Modular Design: Encapsulate each key technology module (acquisition, triggering, storage control, DMA) into independent, parameterized sub-IPs.
Top-Level Integration: Use Block Design/Qsys tools in Vivado/Quartus to connect these sub-IPs through AXI Interconnect to form a complete system.
Software Driver: Provide users with a simple software API for configuring sampling rates, trigger conditions, starting acquisition, reading data, etc.
5. Challenges and Countermeasures
Timing Closure: This is the biggest challenge. Any level of logic delay on the 160Gbps data path must be strictly controlled.
Strategy: Use a large number of pipeline registers; maintain high fan-out signals; use appropriate timing constraints; physically constrain critical paths.
Power Consumption and Heat Dissipation: Such high data rates mean significant power consumption.
Strategy: Choose appropriate FPGA models and packages; design good heat dissipation solutions (heat sinks, fans, or even liquid cooling); optimize logic in software, turning off unused modules.
Signal Integrity (SI/PI):
Strategy: PCB design is crucial. High-speed PCB materials (such as M6 grade or better) must be used, impedance must be strictly controlled, complete SI/PI simulations must be conducted, and power design must have ultra-low noise.

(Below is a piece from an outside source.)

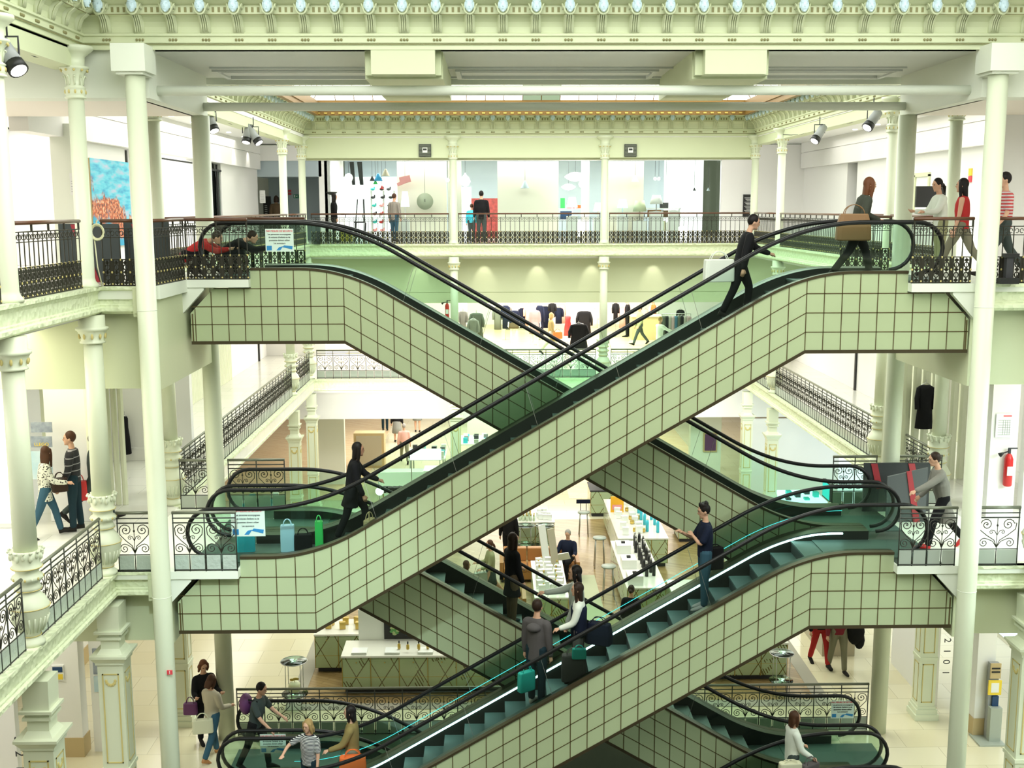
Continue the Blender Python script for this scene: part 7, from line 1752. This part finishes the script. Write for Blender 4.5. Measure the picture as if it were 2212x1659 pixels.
# two people bending low behind the left upper landing
for px, Y, top, hair, lb, fc in ((402, 20.0, 'cred', 'hair_dark', 'person in dark red bending forward behind the left upper railing', 0), (478, 20.3, 'cblack', 'hair_dark', 'dark-haired person crouching behind the left upper handrail loop', 10)):
    f = Vector((atY(px, 560, Y).x, Y, L2)); P('person', lb, f, fc, 1.6, 'skin', hair, 'short', top, 'cblack', legs=((110, 150), (100, 145)), lean=58 if 'red' in lb else 40, arms=((60, 8, 40), (60, 8, 40)), vox=.015)

mat('skyblue', (.40, .62, .75), .6)
# bag shapes standing in for coloured reflections in the left landing glass
for px, w, h, m, lb in ((622, .24, .46, 'skyblue', 'light blue bag shape standing in for a glass reflection, left middle landing'), (655, .30, .30, 'cblack', 'black bag shape standing in for a glass reflection, left middle landing'), (532, .30, .36, 'cyan_b', 'turquoise bag shape standing in for a glass reflection beside the notice, left middle landing'), (690, .14, .52, 'greenm', 'narrow bright green bag shape standing in for a glass reflection near the climber')):
    x = atY(px, 1180, 18.35).x; bag('bag_shape', lb, (x, 18.35, L1 + h + .1), w, h, .14, m, 8, .1)
# ================================================================ light
w = bpy.data.worlds.new('world'); SC.world = w; w.use_nodes = True
w.node_tree.nodes['Background'].inputs[0].default_value = (.88, 1.0, .66, 1)
w.node_tree.nodes['Background'].inputs[1].default_value = .15
def area(name, loc, rot, sx, sy, power, col=(1, 1, 1), spread=None):
    l = bpy.data.lights.new(name, 'AREA'); l.shape = 'RECTANGLE'; l.size = sx; l.size_y = sy; l.energy = power; l.color = col
    o = bpy.data.objects.new(name, l); COL.objects.link(o); o.location = loc; o.rotation_euler = rot
    return o
G = (.93, 1.0, .78)
area('skylight_lamp', (1.2, 9, 13.5), (0, 0, 0), 12, 12, 120, (.90, 1.0, .78))
area('skylight_lamp', (1.2, 29.5, 13.5), (0, 0, 0), 12, 13, 180, (.95, 1.0, .88))
# ceiling lights of the galleries
for z, ks, kf, kn in ((12.35, .6, 3.4, 2.6), (L2 - .55, .45, 6.0, 2.4), (L1 - .55, .6, 3.0, 1.2)):
    for (x, y, sx, sy, p) in ((-7.5 if z > L1 else -8.5, 30, 1.8, 15, 330 * ks), (9.95, 30, 1.8, 15, 330 * ks), (1.2, 47, 13, 9, 620 * kf), (-10, 14, 4, 6, 160 * kn), (12.5, 14, 4, 6, 160 * kn)):
        if z < L2 and x > 10: p *= 3.0
        area('gallery_lamp', (x, y, z), (0, 0, 0), sx, sy, p, (1, .97, .92) if not (z < L2 and x > 10) else (.8, .97, 1))
area('shop_window_light', (1.2, 42.6, 12.1), (0, 0, 0), 13, 1.2, 900, (1, .97, .93))
area('shop_window_light', (1.2, 39.0, 12.3), (R(55), 0, 0), 13, .8, 420, (1, .97, .93))  # fill added on the gallery side to brighten the shop panels
area('fascia_fill', (1.2, 37.0, 4.02), (R(60), 0, 0), 14, .25, 170, (1, 1, .96))  # unseen light added to whiten the far lower fascia
area('room_lamp', (-11.5, 30.5, 12.3), (0, 0, 0), 4, 4, 380, (1, 1, 1))
area('near_fill', (-9.2, 18.0, L2 - .6), (0, 0, 0), 4, 3, 330, (1, .94, .78)); area('near_fill', (-9.5, 18.5, L1 - .6), (0, 0, 0), 4, 3, 160, (1, .97, .85)); area('near_fill', (10.8, 18.5, L2 - .6), (0, 0, 0), 3, 3, 160, (1, .98, .92)); area('near_fill', (10.8, 18.5, L1 - .6), (0, 0, 0), 3, 3, 130, (1, .98, .9)); area('near_fill', (-11.2, 22.4, 12.3), (0, 0, 0), 3.6, 2, 230, (1, .93, .86))  # area fills added to brighten the near side walls
area('room_lamp', (13, 22.5, 12.3), (0, 0, 0), 2.5, 3, 420, (1, 1, 1))
l = bpy.data.lights.new('cool_fill', 'SPOT'); l.energy = 4200; l.spot_size = R(30); l.spot_blend = .9; l.color = (.75, .95, 1); l.shadow_soft_size = .15  # spot added to brighten and cool the lower left cladding, no fixture here
o = bpy.data.objects.new('cool_fill', l); COL.objects.link(o); o.location = (-2.6, 8.5, 12.6); o.rotation_euler = (Vector((-3.2, 17.5, 3.4)) - o.location).to_track_quat('-Z', 'Y').to_euler()
SC.view_settings.view_transform = 'Standard'; SC.view_settings.look = 'None'
SC.view_settings.gamma = 1.0; SC.view_settings.use_curve_mapping = False
SC.view_settings.exposure = -0.22
SC.cycles.max_bounces = 6; SC.cycles.diffuse_bounces = 3; SC.cycles.glossy_bounces = 2; SC.cycles.transparent_max_bounces = 14
SC.cycles.caustics_reflective = False; SC.cycles.caustics_refractive = False
SC.cycles.use_denoising = True
SC.cycles.use_adaptive_sampling = True; SC.cycles.adaptive_threshold = .03
SC.cycles.sample_clamp_indirect = 6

Cost: High-speed ADCs, high-end FPGAs, and high-speed PCB processes all mean high costs.
6. Conclusion
Designing a 20Gbps high-speed acquisition system IP is a top-tier hardware engineering project that requires designers to possess:
Deep FPGA development experience (especially in timing analysis and debugging).
Knowledge of high-speed digital circuits and signal integrity.
Understanding of high-speed protocols such as JESD204B/C, PCIe, DDR4, etc.
System-level architecture and integration capabilities.